Em meados do século XX uma jovem filósofa francesa chamada Simone Weil quis sentir em seu corpo os horrores da guerra e alistou-se na coluna Durruti, na guerra civil espanhola. Sua experiência foi tão traumática que por ela jamais foi esquecida. Depois foi obrigada a fugir de Paris ocupada pelos nazistas para salvar a vida dos pais, judeus que certamente seriam deportados ao campo de extermínio se ali permanecessem.

Seu maior desejo era voltar e lutar ao lado dos aliados contra o nazismo. Não conseguiu entrar de novo na França e morreu na Inglaterra. Porém deixou inspiradas e profundas páginas sobre a guerra. Afirmou e escreveu que jamais uma guerra pode ser considerada justa. Pois, em toda guerra, por mais justa que seja a causa do vencedor, por mais justa que seja a causa do vencido, o mal que faz seja a vitória, seja a derrota, não é menos inevitável. Esperar escapar disso é proibido.

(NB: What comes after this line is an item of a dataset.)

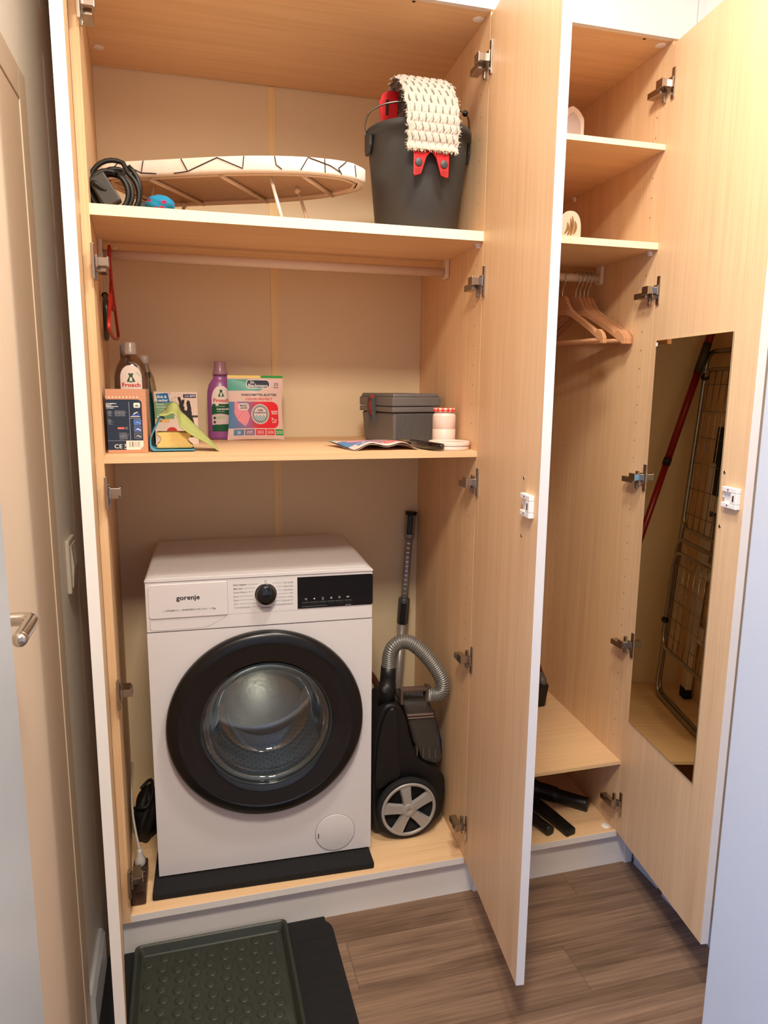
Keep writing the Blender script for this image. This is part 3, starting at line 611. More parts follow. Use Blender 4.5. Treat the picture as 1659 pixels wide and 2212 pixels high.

Em meio à violência conflagrada e deflagrada, só existem perdas e ninguém ganha. A verdade está obscurecida pela dor e pelo sangue e ninguém pode enxergar adequadamente, preocupado que está em sobreviver a qualquer preço, ainda que este preço sejam vidas alheias.

O que o mundo vive nos últimos dias é a profecia dita pelo Mahatma Gandhi: “Olho por olho deixa o mundo inteiro cego.” Cego daquela cegueira que não reconhece o que tem pela frente. Cego porque não percebe a destruição que gera em sua sede de violência e nem se preocupa como vão viver as gerações que nascerão em meio aos escombros e às cinzas. Cego porque só lhe importa o triunfo do agora e pensando enxergar, na verdade está submerso na cegueira da razão e do coração.

Neste momento as bombas continuam a cair na franja de terra tão golpeada, dilacerada entre ataques, revides, novos ataques e armas. E os corações daqueles que empunham armas para atacar ou para se defender sob ordens de outros que não as empunham desejam paz. E os sobreviventes que contemplam o que restou dos seres amados desejam também paz.

Que venha a paz, não a que é ausência de guerra, mas sim fruto do desejo de vida. A que limpa e abre os olhos, curando a cegueira. A que acredita no amanhã quando vão poder crescer as crianças e os anciãos chegarão ao fim dos seus dias rodeados do carinho de seus familiares. A que se alimenta de trabalho e afeto, pão e beleza. A que aceita recuar para que todos cresçam. A que ultrapassa as simetrias para que o mundo inteiro não padeça da cegueira mortal onde a luz não penetra. A que reconhece que a guerra jamais é justa, pois a justiça anda de mãos dadas com a paz e não floresce em meio à violência e à agressão.

Que venha a paz, sem vencedores nem vencidos. A paz onde a vitória é a da vida de muitos e de todos.

 

Maria Clara Bingemer, professora do Departamento de Teologia da PUC-Rio e autora de “Teologia e literatura: afinidades e segredos compartilhados” (PUC-Rio & Vozes), entre outros livros.